Wage gains missed expectations on both a monthly and annual basis, remaining flat between August and September. Over last year, average hourly earnings rose just 2.9%, marking the slowest pace of increases since July 2018.
Beneath the headline payroll additions, the vast majority of the net gains continued to come from the private service-providing sector, as opposed to its goods-producing counterpart.
Under services, health and social assistance positions saw the strongest gains, with 41,400 new payrolls added in September. Professional and business service roles rose by 34,000 during the month.

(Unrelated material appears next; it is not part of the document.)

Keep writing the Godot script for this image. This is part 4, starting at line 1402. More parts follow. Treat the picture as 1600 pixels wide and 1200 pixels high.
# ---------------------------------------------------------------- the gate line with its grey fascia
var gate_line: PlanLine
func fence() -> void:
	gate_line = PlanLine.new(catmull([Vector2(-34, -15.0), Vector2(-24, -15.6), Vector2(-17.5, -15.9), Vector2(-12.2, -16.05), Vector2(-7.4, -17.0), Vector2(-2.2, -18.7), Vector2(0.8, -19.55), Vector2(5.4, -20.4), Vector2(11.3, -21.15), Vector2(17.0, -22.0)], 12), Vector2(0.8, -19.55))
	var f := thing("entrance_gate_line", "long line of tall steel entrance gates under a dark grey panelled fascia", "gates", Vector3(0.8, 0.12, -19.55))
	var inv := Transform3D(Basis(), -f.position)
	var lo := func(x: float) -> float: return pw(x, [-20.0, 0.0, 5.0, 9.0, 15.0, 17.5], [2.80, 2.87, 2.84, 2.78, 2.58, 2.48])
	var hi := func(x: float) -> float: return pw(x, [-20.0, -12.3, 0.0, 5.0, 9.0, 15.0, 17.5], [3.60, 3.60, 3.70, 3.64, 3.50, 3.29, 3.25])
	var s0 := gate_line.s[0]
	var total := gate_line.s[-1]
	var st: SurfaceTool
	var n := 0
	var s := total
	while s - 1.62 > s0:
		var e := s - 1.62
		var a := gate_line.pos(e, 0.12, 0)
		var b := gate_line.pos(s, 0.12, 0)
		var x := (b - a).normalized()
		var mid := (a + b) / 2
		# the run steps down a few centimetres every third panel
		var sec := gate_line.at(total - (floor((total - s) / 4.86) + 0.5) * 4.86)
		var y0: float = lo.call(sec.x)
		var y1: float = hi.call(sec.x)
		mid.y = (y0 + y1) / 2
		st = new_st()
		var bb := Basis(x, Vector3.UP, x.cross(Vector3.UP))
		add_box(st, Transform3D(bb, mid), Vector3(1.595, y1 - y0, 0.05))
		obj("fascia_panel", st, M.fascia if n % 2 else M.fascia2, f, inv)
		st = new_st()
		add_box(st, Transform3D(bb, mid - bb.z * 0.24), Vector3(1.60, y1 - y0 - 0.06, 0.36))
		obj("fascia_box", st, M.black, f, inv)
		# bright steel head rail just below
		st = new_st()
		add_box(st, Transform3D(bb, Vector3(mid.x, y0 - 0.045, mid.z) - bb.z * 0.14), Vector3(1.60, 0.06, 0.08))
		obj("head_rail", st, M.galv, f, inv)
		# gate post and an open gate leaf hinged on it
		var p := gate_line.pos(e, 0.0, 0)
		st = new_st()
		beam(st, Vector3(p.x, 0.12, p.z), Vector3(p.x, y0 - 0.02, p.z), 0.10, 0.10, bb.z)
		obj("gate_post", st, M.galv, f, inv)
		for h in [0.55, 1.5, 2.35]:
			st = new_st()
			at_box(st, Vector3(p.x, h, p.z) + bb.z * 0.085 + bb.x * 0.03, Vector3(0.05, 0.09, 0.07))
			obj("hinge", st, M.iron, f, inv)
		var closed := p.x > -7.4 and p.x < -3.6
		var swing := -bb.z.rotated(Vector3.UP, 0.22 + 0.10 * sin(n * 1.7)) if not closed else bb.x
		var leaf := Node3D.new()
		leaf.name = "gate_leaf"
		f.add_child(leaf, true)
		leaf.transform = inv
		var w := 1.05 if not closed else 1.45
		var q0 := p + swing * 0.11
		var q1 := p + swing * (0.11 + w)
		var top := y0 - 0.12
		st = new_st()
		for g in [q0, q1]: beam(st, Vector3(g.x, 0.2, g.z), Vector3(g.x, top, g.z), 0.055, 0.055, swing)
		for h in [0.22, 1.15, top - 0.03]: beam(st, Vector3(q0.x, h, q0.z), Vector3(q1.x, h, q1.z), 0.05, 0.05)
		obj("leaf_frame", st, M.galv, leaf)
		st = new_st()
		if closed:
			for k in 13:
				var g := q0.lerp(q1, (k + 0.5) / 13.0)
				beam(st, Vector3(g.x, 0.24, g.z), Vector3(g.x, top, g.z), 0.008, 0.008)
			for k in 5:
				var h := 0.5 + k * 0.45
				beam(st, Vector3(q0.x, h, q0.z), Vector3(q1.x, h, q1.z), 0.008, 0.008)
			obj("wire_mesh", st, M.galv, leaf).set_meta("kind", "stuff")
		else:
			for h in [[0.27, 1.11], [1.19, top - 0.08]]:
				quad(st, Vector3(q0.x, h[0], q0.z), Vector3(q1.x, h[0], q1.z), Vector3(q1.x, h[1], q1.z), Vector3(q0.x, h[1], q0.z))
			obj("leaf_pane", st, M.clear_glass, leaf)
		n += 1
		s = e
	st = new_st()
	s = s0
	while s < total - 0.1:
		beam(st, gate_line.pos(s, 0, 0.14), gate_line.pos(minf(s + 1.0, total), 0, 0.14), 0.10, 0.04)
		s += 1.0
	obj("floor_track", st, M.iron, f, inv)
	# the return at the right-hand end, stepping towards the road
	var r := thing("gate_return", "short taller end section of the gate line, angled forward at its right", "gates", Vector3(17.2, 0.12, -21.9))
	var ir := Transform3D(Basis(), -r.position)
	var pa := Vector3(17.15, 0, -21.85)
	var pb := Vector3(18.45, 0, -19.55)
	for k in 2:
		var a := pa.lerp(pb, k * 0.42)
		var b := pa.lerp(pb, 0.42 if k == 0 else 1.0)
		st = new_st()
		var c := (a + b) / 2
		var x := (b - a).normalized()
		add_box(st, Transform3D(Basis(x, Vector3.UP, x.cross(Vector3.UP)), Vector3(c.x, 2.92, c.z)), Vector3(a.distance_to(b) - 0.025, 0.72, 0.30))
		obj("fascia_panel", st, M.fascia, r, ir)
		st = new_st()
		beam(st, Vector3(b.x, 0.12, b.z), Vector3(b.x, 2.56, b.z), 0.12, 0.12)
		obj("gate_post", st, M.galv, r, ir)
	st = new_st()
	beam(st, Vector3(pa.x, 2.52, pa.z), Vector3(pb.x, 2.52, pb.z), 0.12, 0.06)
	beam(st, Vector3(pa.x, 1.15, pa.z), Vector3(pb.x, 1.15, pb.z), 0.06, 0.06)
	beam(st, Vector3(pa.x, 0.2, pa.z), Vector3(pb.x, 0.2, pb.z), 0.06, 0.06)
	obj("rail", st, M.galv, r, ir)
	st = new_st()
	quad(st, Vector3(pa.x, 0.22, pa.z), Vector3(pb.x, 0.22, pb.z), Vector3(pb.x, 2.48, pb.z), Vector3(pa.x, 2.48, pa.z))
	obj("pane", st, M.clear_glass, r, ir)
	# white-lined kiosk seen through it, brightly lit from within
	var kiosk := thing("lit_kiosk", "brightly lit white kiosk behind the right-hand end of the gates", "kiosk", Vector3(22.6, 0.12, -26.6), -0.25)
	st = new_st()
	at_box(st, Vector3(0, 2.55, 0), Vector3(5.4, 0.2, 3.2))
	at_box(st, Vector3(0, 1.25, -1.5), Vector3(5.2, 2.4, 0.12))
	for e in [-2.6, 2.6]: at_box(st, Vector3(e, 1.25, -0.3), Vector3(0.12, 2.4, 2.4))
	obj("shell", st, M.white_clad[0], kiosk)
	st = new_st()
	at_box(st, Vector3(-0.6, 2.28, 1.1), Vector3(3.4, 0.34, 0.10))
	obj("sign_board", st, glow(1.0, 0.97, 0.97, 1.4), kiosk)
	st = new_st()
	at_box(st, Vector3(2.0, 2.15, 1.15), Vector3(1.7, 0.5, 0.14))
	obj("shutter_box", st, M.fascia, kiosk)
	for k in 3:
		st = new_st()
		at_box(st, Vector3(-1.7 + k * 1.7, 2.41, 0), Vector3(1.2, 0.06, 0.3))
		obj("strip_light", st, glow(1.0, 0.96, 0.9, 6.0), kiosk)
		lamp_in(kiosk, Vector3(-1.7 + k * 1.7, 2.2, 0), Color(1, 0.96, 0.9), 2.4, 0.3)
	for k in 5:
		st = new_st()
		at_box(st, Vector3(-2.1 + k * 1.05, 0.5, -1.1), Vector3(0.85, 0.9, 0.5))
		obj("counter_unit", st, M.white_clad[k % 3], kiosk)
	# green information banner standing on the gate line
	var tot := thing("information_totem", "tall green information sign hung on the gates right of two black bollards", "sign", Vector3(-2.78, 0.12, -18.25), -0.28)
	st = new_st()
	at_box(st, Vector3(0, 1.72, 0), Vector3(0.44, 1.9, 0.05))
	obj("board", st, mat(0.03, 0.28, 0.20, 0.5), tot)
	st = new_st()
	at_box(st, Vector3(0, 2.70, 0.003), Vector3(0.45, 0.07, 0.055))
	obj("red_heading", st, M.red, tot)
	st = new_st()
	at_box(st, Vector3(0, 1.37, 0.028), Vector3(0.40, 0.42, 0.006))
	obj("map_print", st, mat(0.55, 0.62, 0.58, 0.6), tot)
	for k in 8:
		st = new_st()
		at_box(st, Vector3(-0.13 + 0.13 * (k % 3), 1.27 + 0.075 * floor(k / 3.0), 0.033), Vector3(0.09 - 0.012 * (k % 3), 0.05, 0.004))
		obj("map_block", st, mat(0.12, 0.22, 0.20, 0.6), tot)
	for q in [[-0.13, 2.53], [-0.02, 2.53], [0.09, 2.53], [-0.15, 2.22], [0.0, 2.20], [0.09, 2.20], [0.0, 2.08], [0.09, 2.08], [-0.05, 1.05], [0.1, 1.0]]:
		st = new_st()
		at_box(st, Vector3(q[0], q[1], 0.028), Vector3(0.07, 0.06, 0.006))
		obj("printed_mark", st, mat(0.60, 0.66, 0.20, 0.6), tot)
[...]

But retail – another subsection of the private service-providing sector – hemorrhaged the greatest number of jobs, losing 11,400 between August and September.
Employment changes in manufacturing turned negative in September, consistent with a recent contraction reported in manufacturing sector activity. The sector lost 2,000 payrolls during the month, versus a tepid gain of 3,000 expected.
But the bright spot in the Labor Department’s report was the unexpected drop in the unemployment rate to the lowest level since December 1969. Consensus economists had expected the jobless rate to hold at 3.7% for a fourth consecutive month.
And the lower unemployment rate came as the labor force participation rate held at 63.2%, indicating that a large pool of those in the labor force are holding onto or getting jobs.
“The decline in the unemployment rate to 3.5%, the lowest since December 1969, from 3.7%, was for all the right reasons – with a very strong 391,000 gain in the household survey measure of employment easily outpacing the 117,000 increase in the labor force,” Paul Ashworth, chief U.S. economist for Capital Economics, wrote in a note Friday.